RECORDED INFORMATION:
☆ ☆ ☆ ☆

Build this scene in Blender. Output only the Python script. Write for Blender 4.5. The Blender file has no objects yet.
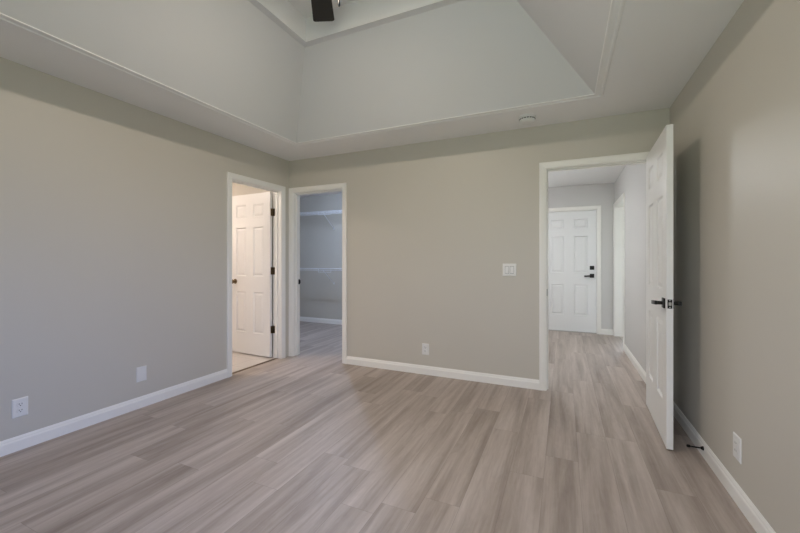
import bpy, bmesh, math, random
from mathutils import Vector, Matrix
random.seed(7)
sc = bpy.context.scene
COL = sc.collection

# ------------------------------------------------------------------ camera, sky, exposure
W, D, H = 3.928, 3.95, 2.44            # bedroom width (x), depth (towards -y), soffit height
cam_d = bpy.data.cameras.new('camera')
cam = bpy.data.objects.new('camera', cam_d); COL.objects.link(cam)
cam.location = (3.1407, -3.6140, 1.1970)
cam.rotation_euler = (math.pi / 2, 0, 0.42123)
cam_d.sensor_width = 36.0
cam_d.lens = 365.396 / 800 * 36
cam_d.shift_y = -6.19 / 800
cam_d.clip_start = 0.03
sc.camera = cam

world = bpy.data.worlds.new('sky'); sc.world = world
world.use_nodes = True
bg = world.node_tree.nodes['Background']
wn_, wl_ = world.node_tree.nodes, world.node_tree.links
wtc = wn_.new('ShaderNodeTexCoord'); wsp = wn_.new('ShaderNodeSeparateXYZ'); wl_.new(wtc.outputs['Generated'], wsp.inputs[0])
wmr = wn_.new('ShaderNodeMapRange'); wmr.inputs[1].default_value = -0.12; wmr.inputs[2].default_value = 0.12
wl_.new(wsp.outputs[2], wmr.inputs[0])
wab = wn_.new('ShaderNodeMath'); wab.operation = 'ABSOLUTE'; wl_.new(wsp.outputs[1], wab.inputs[0])
wdy = wn_.new('ShaderNodeMapRange'); wdy.inputs[1].default_value = 0.35; wdy.inputs[2].default_value = 0.85
wl_.new(wab.outputs[0], wdy.inputs[0])
wsk = wn_.new('ShaderNodeMix'); wsk.data_type = 'RGBA'
wsk.inputs[6].default_value = (0.62, 1.0, 2.0, 1)      # clear blue sky to the side
wsk.inputs[7].default_value = (0.80, 0.88, 1.0, 1)      # hazy bright sky to the front and the rear
wl_.new(wdy.outputs[0], wsk.inputs[0])
wmx = wn_.new('ShaderNodeMix'); wmx.data_type = 'RGBA'
wmx.inputs[6].default_value = (0.54, 0.64, 0.52, 1)     # sunlit lawn below the horizon
wl_.new(wsk.outputs[2], wmx.inputs[7])
wl_.new(wmr.outputs[0], wmx.inputs[0]); wl_.new(wmx.outputs[2], bg.inputs['Color'])
bg.inputs['Strength'].default_value = 6.6

sc.view_settings.view_transform = 'Standard'
sc.view_settings.look = 'None'
sc.view_settings.gamma = 1.0
sc.view_settings.use_curve_mapping = False
sc.view_settings.exposure = 0.0

FAN_LIGHT = 285.0      # emission of the fan's glass bowl
HALL_LIGHT = 82.0
CLOSET_LIGHT = 3400.0
BATH_LIGHT = 96.0
FAN_COL = (1.0, 0.87, 0.74)
HALL_COL = (0.95, 0.98, 1.0)
CLOSET_COL = (0.56, 0.70, 1.0)
BATH_COL = (1.0, 0.85, 0.75)


def portal(loc, rot, sx, sy):
    d = bpy.data.lights.new('daylight_portal', 'AREA'); d.shape = 'RECTANGLE'
    d.size = sx; d.size_y = sy; d.cycles.is_portal = True
    o = bpy.data.objects.new('daylight_portal', d); COL.objects.link(o)
    o.location = loc; o.rotation_euler = rot
    return o


BED_WIN = (-3.75, -2.55, 0.62, 2.08)   # y0 y1 z0 z1 in the right wall, beside the camera
portal((W + 0.125, (BED_WIN[0] + BED_WIN[1]) / 2, (BED_WIN[2] + BED_WIN[3]) / 2), (0, math.pi / 2, 0), BED_WIN[3] - BED_WIN[2], BED_WIN[1] - BED_WIN[0])
REAR_WIN = (1.95, 3.55, 0.62, 2.08)     # x0 x1 z0 z1 in the rear wall
portal(((REAR_WIN[0] + REAR_WIN[1]) / 2, -D - 0.125, 1.35), (math.pi / 2, 0, 0), REAR_WIN[1] - REAR_WIN[0], REAR_WIN[3] - REAR_WIN[2])
SIDE_WIN = (4.04, 5.52, 0.06, 2.20)     # x0 x1 z0 z1 in the front wall of the side room
SIDE_Y = 3.30
portal(((SIDE_WIN[0] + SIDE_WIN[1]) / 2, SIDE_Y + 0.125, 1.13), (math.pi / 2, 0, math.pi), SIDE_WIN[1] - SIDE_WIN[0], SIDE_WIN[3] - SIDE_WIN[2])


# ------------------------------------------------------------------ materials
def new_mat(name):
    m = bpy.data.materials.new(name); m.use_nodes = True
    return m, m.node_tree.nodes, m.node_tree.links, m.node_tree.nodes['Principled BSDF']


def paint(name, col, rough=0.5, spec=0.5, bump=0.02, scale=180.0, var=0.015):
    m, N, L, b = new_mat(name)
    tc = N.new('ShaderNodeTexCoord')
    n = N.new('ShaderNodeTexNoise'); n.inputs['Scale'].default_value = scale; n.inputs['Detail'].default_value = 3
    L.new(tc.outputs['Object'], n.inputs['Vector'])
    n2 = N.new('ShaderNodeTexNoise'); n2.inputs['Scale'].default_value = 1.7
    L.new(tc.outputs['Object'], n2.inputs['Vector'])
    mx = N.new('ShaderNodeMix'); mx.data_type = 'RGBA'
    c = Vector(col[:3])
    mx.inputs[6].default_value = (*(c * (1 - var)), 1); mx.inputs[7].default_value = (*(c * (1 + var)), 1)
    L.new(n2.outputs['Fac'], mx.inputs[0]); L.new(mx.outputs[2], b.inputs['Base Color'])
    bu = N.new('ShaderNodeBump'); bu.inputs['Strength'].default_value = bump; bu.inputs['Distance'].default_value = 0.002
    L.new(n.outputs['Fac'], bu.inputs['Height']); L.new(bu.outputs['Normal'], b.inputs['Normal'])
    b.inputs['Roughness'].default_value = rough
    b.inputs['Specular IOR Level'].default_value = spec
    return m


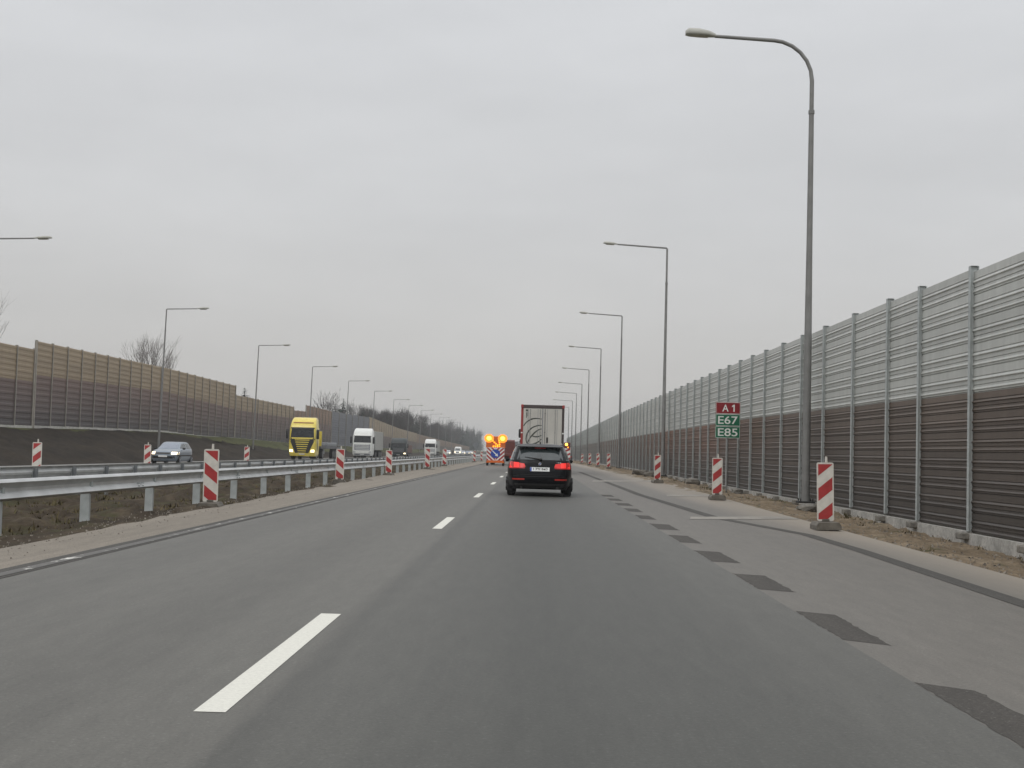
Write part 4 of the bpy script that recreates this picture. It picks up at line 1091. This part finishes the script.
# ------------------------------------------------------------------ rubble, stones, litter at the wall foot
def stone_mesh(seed, d, m):
    bm = bmesh.new(); bmesh.ops.create_icosphere(bm, subdivisions=2, radius=.5)
    r = random.Random(seed); off = Vector((r.uniform(0, 50), r.uniform(0, 50), 0))
    for v in bm.verts:
        c = v.co.copy(); k = .78 + .5 * mnoise.noise(c * 2.2 + off)
        v.co = Vector((max(-.36, min(.36, c.x * k)) * d[0] * 1.3, max(-.36, min(.36, c.y * k)) * d[1] * 1.3, max(-.34, min(.36, c.z * k)) * d[2] * 1.3))
    me = bpy.data.meshes.new('rubble'); bm.to_mesh(me); bm.free(); me.materials.append(m); return me
for (x, y, d, lab) in [(7.35, 60, (.75, .6, .42), 'grey broken concrete lump at the barrier foot left of the route sign'),
                       (7.1, 78, (.9, .7, .40), 'dark flat lump right behind the beacon at the second lamp post'),
                       (6.9, 84, (1.3, .8, .40), 'dark rubble lump left of the beacon at the second lamp post'),
                       (7.5, 65, (.5, .5, .22), 'small pale concrete chunk left of the grey broken lump'),
                       (7.6, 55, (.45, .4, .22), 'small concrete chunk nearest to the route sign post'),
                       (7.55, 48.5, (.6, .5, .25), 'pale concrete chunk lying right of the route sign post'),
                       (7.25, 34.5, (.7, .5, .22), 'concrete offcut beside the front lamp post base')]:
    o = bpy.data.objects.new('concrete_rubble', stone_mesh(int(y * 7), d, CONC_D if 'dark' not in lab else RUBBER_G)); COL.objects.link(o)
    o.location = (x, y, lerp(WPL, y)[0] + d[2] * .30 + .03); o.rotation_euler = (0, 0, y); tag(o, lab, 'rubble', 'concrete rubble at the barrier foot')
gv = MB(); gr = random.Random(11)
def pebble(x, y, z, s):
    V = [(x + s * gr.uniform(-1, 1) * .5, y + s * gr.uniform(-1, 1) * .5, z + s * gr.uniform(.2, .55)) for _ in range(2)]
    V += [(x + s * math.cos(a + gr.uniform(-.3, .3)) * .6, y + s * math.sin(a) * .6, z - .01) for a in (0, 1.6, 3.1, 4.7)]
    gv.add(V, [(2, 3, 0), (3, 4, 0), (4, 5, 1), (5, 2, 1), (0, 1, 2), (0, 4, 1)])
for k in range(1500):
    y = 12 + 70 * gr.random() ** 1.7; e = lerp(EDGE_R, y)[0]; x = e + (8.0 - e) * gr.random()
    zz = lerp([(e, 0.0), (e + .55, lerp(WPL, y)[0] * .35), (8.35, lerp(WPL, y)[0] + .03)], x)[0]
    pebble(x, y, zz + .01, gr.choice((.015, .02, .02, .03, .03, .05)))
for k in range(1100):
    y = 11 + 50 * gr.random() ** 1.7; x = gr.gauss(lerp(EDGE_L, y)[0] + .0, .30)
    if x < XL: pebble(x, y, .0, gr.choice((.012, .015, .015, .02, .03)))
tag(gv.build('gravel', PEBBLE, fix=False), kind='stuff')
# rough grass on the median and verge
gb = MB(); gr = random.Random(21)
def tuft(x, y, z, n, h):
    for _ in range(n):
        a = gr.uniform(0, 6.28); w = gr.uniform(.006, .014) * (1 + y / 40); l = h * gr.uniform(.5, 1.2); d = Vector((math.cos(a), math.sin(a), 0)); p = Vector((x + gr.gauss(0, .07), y + gr.gauss(0, .07), z))
        s = Vector((-d.y, d.x, 0)) * w; b = p + d * l * gr.uniform(.2, .9) + Vector((0, 0, l * gr.uniform(.5, 1)))
        gb.add([p - s, p + s, b], [(0, 1, 2)])
for k in range(2600):
    y = 12 + 110 * gr.random() ** 1.5; x = gr.uniform(-11.2, -6.5)
    if mnoise.noise(Vector((x * .8, y * .35, 4))) < -.02: continue
    tuft(x, y, -.14, 6, gr.uniform(.05, .16))
for k in range(420):
    y = 16 + 80 * gr.random() ** 1.5; e = lerp(EDGE_R, y)[0]; x = gr.uniform(e + .7, 8.0)
    if mnoise.noise(Vector((x * .8, y * .25, 14))) < .1: continue
    tuft(x, y, lerp([(e, 0), (e + .55, lerp(WPL, y)[0] * .35), (8.35, lerp(WPL, y)[0])], x)[0], 7, gr.uniform(.04, .12))
tag(gb.build('rough_grass', GRASSM, fix=False), kind='stuff')

# ------------------------------------------------------------------ trees
def bare_tree_meshes(seed, H_, spread, depth=5):
    r = random.Random(seed); trunk, crown = MB(), MB()
    def grow(p, d, l, rad, lev):
        mb = trunk if lev <= 1 else crown
        mid = p + d * l * .5 + Vector((r.gauss(0, .04), r.gauss(0, .04), 0)) * l; q = p + d * l
        mb.tube([p, mid, q], [rad, rad * .82, rad * .62], 6 if lev < 2 else 3, caps=False)
        if lev >= depth: return
        n = r.choice((2, 2, 3, 3)) if lev > 0 else 6
        for k in range(n):
            a = 2 * math.pi * (k + r.random() * .8) / n; tilt = r.uniform(.30, .95) * spread
            ax = Vector((math.cos(a), math.sin(a), 0)); nd = (d * math.cos(tilt) + ax * math.sin(tilt) + Vector((0, 0, .26))).normalized()
            st = p + d * l * r.uniform(.55, 1.0) if k else q
            grow(st, nd, l * r.uniform(.70, .90), max(.009, rad * .60), lev + 1)
    grow(Vector((0, 0, -.3)), Vector((r.gauss(0, .03), r.gauss(0, .03), 1)).normalized(), H_ * .26, H_ * .016, 0)
    top = max(v[2] for v in crown.v); k = H_ / top
    for mb in (trunk, crown): mb.v = [(x * k, y * k, z * k) for x, y, z in mb.v]
    return [('trunk', trunk.mesh('trunk', BARK, fix=False)), ('crown', crown.mesh('crown', TWIG, fix=False))]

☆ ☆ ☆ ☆

DIRECTION: Repeat only what runs from the first line of the records above to the line with "COL = sc.collection", both included, word for word, minus the pictures.

TASK SOLUTION:
Build this scene in Blender. Output only the Python script. Write for Blender 4.5. The Blender file has no objects yet.
import bpy, bmesh, math, random
from mathutils import Vector, Matrix
random.seed(7)
sc = bpy.context.scene
COL = sc.collection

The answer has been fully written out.